*Work to be completed*.
Your task is to output the data exactly as it stands.

*Recorded data*.

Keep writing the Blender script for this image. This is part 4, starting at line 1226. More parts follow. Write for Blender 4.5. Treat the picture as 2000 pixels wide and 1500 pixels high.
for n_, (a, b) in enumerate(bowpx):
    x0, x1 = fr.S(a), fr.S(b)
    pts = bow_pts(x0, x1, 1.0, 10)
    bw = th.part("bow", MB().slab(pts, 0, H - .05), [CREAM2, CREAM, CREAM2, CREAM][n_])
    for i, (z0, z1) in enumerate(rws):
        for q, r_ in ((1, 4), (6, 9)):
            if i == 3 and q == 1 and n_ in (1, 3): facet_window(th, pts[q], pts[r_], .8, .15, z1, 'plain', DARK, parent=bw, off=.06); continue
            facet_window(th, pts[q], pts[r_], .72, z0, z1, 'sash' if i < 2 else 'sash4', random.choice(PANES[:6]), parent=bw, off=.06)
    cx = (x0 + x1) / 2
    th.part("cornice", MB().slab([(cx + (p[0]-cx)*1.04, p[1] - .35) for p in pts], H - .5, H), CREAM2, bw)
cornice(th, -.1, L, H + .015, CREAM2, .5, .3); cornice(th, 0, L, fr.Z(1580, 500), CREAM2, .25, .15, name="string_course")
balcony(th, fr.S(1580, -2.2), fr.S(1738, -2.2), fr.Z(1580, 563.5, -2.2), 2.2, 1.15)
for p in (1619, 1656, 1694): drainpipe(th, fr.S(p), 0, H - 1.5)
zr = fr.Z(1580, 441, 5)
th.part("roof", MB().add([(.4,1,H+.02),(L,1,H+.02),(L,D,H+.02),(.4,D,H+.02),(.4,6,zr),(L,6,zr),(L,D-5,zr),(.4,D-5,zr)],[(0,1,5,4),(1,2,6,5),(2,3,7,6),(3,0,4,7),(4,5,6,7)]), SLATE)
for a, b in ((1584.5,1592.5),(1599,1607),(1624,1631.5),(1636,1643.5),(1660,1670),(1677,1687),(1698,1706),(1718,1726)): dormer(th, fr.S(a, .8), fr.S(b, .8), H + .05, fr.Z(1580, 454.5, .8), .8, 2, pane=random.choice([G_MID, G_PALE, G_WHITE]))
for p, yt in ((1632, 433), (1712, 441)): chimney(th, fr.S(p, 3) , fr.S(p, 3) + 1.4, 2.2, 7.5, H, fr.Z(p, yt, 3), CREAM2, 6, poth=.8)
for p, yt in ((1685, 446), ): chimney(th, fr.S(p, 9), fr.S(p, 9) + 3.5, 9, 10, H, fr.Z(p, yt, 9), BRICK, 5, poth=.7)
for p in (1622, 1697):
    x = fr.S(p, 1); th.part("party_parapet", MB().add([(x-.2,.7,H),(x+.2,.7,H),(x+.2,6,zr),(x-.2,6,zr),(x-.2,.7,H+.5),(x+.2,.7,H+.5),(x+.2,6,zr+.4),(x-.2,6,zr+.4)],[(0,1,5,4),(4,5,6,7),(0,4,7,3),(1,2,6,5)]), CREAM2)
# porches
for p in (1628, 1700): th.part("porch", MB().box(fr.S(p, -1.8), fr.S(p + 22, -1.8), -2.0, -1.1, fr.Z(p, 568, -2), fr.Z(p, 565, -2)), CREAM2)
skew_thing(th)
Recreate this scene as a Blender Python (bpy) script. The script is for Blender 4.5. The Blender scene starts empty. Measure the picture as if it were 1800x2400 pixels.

*Solution to the problem*.
Keep writing the Blender script for this image. This is part 4, starting at line 1226. More parts follow. Write for Blender 4.5. Treat the picture as 2000 pixels wide and 1500 pixels high.
for n_, (a, b) in enumerate(bowpx):
    x0, x1 = fr.S(a), fr.S(b)
    pts = bow_pts(x0, x1, 1.0, 10)
    bw = th.part("bow", MB().slab(pts, 0, H - .05), [CREAM2, CREAM, CREAM2, CREAM][n_])
    for i, (z0, z1) in enumerate(rws):
        for q, r_ in ((1, 4), (6, 9)):
            if i == 3 and q == 1 and n_ in (1, 3): facet_window(th, pts[q], pts[r_], .8, .15, z1, 'plain', DARK, parent=bw, off=.06); continue
            facet_window(th, pts[q], pts[r_], .72, z0, z1, 'sash' if i < 2 else 'sash4', random.choice(PANES[:6]), parent=bw, off=.06)
    cx = (x0 + x1) / 2
    th.part("cornice", MB().slab([(cx + (p[0]-cx)*1.04, p[1] - .35) for p in pts], H - .5, H), CREAM2, bw)
cornice(th, -.1, L, H + .015, CREAM2, .5, .3); cornice(th, 0, L, fr.Z(1580, 500), CREAM2, .25, .15, name="string_course")
balcony(th, fr.S(1580, -2.2), fr.S(1738, -2.2), fr.Z(1580, 563.5, -2.2), 2.2, 1.15)
for p in (1619, 1656, 1694): drainpipe(th, fr.S(p), 0, H - 1.5)
zr = fr.Z(1580, 441, 5)
th.part("roof", MB().add([(.4,1,H+.02),(L,1,H+.02),(L,D,H+.02),(.4,D,H+.02),(.4,6,zr),(L,6,zr),(L,D-5,zr),(.4,D-5,zr)],[(0,1,5,4),(1,2,6,5),(2,3,7,6),(3,0,4,7),(4,5,6,7)]), SLATE)
for a, b in ((1584.5,1592.5),(1599,1607),(1624,1631.5),(1636,1643.5),(1660,1670),(1677,1687),(1698,1706),(1718,1726)): dormer(th, fr.S(a, .8), fr.S(b, .8), H + .05, fr.Z(1580, 454.5, .8), .8, 2, pane=random.choice([G_MID, G_PALE, G_WHITE]))
for p, yt in ((1632, 433), (1712, 441)): chimney(th, fr.S(p, 3) , fr.S(p, 3) + 1.4, 2.2, 7.5, H, fr.Z(p, yt, 3), CREAM2, 6, poth=.8)
for p, yt in ((1685, 446), ): chimney(th, fr.S(p, 9), fr.S(p, 9) + 3.5, 9, 10, H, fr.Z(p, yt, 9), BRICK, 5, poth=.7)
for p in (1622, 1697):
    x = fr.S(p, 1); th.part("party_parapet", MB().add([(x-.2,.7,H),(x+.2,.7,H),(x+.2,6,zr),(x-.2,6,zr),(x-.2,.7,H+.5),(x+.2,.7,H+.5),(x+.2,6,zr+.4),(x-.2,6,zr+.4)],[(0,1,5,4),(4,5,6,7),(0,4,7,3),(1,2,6,5)]), CREAM2)
# porches
for p in (1628, 1700): th.part("porch", MB().box(fr.S(p, -1.8), fr.S(p + 22, -1.8), -2.0, -1.1, fr.Z(p, 568, -2), fr.Z(p, 565, -2)), CREAM2)
skew_thing(th)
Recreate this scene as a Blender Python (bpy) script. The script is for Blender 4.5. The Blender scene starts empty. Measure the picture as if it were 1800x2400 pixels.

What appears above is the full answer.